**What is required:** Set down word for word each line from the start of the listing through the line that contains "random.seed(7)", both included.

**Recorded data:**
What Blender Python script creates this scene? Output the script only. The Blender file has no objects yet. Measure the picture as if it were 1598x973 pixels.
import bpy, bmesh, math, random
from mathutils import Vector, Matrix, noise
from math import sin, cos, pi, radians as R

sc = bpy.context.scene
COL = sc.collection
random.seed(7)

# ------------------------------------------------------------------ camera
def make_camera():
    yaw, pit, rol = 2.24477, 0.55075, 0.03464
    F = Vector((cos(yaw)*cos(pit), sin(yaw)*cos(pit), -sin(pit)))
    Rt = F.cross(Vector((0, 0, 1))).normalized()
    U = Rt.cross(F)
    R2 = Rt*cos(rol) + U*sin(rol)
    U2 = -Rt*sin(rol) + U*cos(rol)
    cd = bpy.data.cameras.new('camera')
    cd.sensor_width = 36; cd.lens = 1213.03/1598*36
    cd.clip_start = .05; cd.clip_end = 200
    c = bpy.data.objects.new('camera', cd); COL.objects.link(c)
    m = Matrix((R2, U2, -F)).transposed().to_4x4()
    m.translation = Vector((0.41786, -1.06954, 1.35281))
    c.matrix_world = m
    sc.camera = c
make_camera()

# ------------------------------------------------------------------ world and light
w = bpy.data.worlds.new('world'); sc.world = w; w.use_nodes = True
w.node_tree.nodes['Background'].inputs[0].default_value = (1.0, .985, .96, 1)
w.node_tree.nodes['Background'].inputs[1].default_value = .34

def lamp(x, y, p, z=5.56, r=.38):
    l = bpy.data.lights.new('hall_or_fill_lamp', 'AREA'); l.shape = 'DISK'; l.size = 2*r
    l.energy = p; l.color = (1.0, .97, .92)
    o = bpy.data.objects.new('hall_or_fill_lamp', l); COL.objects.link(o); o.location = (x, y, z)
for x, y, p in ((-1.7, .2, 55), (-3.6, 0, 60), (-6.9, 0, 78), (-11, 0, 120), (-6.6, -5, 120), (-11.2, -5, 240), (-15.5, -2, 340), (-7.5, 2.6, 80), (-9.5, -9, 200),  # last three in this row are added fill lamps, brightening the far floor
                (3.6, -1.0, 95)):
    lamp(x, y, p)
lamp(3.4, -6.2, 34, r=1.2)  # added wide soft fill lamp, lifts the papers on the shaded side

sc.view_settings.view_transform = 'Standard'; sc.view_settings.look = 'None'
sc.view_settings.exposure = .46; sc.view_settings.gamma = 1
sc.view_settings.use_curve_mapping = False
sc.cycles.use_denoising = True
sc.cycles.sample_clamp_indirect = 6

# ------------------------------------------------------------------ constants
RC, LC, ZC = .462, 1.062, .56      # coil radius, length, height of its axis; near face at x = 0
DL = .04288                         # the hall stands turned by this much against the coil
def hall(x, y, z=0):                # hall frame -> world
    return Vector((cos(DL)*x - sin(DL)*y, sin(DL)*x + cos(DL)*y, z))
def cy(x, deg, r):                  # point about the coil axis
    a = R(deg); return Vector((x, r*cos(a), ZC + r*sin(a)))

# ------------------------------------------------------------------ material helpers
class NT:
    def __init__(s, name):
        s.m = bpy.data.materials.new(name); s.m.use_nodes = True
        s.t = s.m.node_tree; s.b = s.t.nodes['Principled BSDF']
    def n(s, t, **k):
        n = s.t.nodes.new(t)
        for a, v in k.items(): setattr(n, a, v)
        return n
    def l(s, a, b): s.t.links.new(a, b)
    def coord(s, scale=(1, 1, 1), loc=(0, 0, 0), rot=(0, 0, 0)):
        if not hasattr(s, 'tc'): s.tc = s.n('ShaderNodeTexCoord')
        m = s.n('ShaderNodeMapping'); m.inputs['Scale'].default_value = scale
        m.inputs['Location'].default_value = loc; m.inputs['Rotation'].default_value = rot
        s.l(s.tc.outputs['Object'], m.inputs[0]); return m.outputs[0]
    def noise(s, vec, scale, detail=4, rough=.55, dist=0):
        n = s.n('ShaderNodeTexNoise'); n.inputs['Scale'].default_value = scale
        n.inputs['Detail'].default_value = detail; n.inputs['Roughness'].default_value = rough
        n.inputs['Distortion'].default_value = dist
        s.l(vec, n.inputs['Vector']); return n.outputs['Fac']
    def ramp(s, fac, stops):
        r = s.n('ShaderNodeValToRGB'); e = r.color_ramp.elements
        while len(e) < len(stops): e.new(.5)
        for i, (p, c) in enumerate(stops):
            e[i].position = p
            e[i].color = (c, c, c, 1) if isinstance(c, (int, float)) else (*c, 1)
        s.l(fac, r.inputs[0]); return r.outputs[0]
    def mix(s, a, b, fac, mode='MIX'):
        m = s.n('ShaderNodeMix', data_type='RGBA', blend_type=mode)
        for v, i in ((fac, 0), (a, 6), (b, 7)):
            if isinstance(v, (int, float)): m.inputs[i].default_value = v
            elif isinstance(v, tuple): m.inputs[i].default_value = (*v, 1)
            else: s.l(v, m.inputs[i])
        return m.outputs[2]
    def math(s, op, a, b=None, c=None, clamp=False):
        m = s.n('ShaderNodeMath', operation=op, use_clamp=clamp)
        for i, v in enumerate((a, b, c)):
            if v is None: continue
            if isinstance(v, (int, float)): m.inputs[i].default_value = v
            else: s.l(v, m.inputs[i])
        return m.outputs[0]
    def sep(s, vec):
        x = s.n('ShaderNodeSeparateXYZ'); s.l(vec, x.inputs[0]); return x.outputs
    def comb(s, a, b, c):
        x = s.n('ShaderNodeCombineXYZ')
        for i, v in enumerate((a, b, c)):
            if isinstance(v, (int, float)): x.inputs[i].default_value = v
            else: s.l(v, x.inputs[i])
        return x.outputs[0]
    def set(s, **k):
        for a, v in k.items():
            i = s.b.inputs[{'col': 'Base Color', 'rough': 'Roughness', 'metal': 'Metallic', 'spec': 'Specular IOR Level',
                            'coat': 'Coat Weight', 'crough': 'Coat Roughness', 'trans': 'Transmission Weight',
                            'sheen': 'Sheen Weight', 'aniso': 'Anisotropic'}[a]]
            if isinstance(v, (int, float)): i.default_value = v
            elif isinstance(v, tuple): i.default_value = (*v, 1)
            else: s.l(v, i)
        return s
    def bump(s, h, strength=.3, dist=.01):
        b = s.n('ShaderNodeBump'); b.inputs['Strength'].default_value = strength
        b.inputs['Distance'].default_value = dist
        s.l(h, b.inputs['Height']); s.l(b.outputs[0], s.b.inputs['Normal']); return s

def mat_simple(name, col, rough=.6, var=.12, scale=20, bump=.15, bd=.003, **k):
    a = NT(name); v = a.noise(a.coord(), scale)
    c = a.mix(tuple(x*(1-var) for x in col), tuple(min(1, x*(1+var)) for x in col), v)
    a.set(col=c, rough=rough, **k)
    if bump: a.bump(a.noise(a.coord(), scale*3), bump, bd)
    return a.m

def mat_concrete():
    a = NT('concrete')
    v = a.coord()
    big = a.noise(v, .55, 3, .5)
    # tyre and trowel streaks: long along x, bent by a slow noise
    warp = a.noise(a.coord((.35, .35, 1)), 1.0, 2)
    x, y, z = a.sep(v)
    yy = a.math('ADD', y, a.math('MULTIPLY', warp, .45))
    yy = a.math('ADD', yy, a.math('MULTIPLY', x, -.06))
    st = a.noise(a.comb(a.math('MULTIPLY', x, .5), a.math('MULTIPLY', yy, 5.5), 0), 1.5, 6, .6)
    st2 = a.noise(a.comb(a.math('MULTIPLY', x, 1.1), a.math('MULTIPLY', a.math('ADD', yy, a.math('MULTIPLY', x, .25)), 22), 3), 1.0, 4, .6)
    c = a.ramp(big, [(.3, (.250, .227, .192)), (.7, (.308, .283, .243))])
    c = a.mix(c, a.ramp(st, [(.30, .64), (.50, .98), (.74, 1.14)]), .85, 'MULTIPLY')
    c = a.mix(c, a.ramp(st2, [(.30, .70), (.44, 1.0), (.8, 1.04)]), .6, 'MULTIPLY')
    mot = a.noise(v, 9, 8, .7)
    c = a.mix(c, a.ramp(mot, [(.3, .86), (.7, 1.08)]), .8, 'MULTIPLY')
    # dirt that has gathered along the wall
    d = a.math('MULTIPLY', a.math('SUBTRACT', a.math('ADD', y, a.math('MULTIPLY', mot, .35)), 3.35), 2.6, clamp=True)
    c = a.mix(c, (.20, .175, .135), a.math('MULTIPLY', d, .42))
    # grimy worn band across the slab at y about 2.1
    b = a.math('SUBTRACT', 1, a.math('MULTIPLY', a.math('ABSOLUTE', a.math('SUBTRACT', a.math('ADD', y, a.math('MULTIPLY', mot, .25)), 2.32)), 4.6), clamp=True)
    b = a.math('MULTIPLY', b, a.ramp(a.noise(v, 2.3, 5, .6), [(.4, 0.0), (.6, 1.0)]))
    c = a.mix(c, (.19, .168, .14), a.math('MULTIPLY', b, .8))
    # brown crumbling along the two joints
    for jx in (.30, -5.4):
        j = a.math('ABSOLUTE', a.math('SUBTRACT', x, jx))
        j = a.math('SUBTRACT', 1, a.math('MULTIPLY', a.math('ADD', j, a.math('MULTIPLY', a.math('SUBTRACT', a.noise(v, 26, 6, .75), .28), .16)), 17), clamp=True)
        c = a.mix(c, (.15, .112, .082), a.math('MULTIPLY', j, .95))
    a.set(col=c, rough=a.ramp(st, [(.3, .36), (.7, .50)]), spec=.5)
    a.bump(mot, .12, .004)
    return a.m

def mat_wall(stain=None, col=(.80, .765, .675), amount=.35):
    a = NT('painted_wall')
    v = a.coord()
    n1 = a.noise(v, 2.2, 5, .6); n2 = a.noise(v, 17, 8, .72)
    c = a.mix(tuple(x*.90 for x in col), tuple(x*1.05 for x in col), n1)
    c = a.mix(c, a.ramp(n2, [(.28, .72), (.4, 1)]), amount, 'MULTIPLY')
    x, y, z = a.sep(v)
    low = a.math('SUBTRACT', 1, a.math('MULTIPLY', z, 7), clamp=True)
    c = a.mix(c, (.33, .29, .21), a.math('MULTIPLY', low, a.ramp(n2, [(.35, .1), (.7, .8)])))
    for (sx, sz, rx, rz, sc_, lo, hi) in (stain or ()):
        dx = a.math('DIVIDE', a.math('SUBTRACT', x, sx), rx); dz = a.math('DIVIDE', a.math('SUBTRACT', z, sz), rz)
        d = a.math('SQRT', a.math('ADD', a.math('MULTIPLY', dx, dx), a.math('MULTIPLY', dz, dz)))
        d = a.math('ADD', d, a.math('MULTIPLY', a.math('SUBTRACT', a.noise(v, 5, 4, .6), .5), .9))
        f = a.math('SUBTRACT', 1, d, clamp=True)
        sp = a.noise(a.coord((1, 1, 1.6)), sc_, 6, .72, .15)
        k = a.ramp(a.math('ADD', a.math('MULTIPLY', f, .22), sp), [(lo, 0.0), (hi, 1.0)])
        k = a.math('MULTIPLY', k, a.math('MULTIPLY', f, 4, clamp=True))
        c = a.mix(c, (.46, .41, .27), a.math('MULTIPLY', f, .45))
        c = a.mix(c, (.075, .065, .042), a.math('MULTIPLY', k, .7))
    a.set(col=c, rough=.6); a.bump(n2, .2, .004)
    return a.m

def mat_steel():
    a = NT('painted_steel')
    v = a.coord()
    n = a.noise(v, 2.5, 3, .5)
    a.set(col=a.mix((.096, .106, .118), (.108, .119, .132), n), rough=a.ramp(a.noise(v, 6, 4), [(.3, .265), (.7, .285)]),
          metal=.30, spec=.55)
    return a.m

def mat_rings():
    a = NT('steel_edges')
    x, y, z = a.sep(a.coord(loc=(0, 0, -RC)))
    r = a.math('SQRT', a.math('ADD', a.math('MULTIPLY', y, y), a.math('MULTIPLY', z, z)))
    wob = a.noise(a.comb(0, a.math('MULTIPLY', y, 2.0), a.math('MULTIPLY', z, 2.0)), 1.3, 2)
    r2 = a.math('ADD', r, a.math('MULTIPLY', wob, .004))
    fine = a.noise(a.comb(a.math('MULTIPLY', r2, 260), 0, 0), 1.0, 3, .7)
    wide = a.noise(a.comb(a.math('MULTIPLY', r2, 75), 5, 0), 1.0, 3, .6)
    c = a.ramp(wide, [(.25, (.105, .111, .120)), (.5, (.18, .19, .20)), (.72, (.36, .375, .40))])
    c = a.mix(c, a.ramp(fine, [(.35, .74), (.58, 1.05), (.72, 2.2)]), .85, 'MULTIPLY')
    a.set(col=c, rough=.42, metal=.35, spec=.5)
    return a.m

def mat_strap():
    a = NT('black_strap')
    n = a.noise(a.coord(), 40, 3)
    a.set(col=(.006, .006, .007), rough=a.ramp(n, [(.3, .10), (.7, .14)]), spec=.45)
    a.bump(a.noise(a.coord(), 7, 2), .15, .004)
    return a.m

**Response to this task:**
What Blender Python script creates this scene? Output the script only. The Blender file has no objects yet. Measure the picture as if it were 1598x973 pixels.
import bpy, bmesh, math, random
from mathutils import Vector, Matrix, noise
from math import sin, cos, pi, radians as R

sc = bpy.context.scene
COL = sc.collection
random.seed(7)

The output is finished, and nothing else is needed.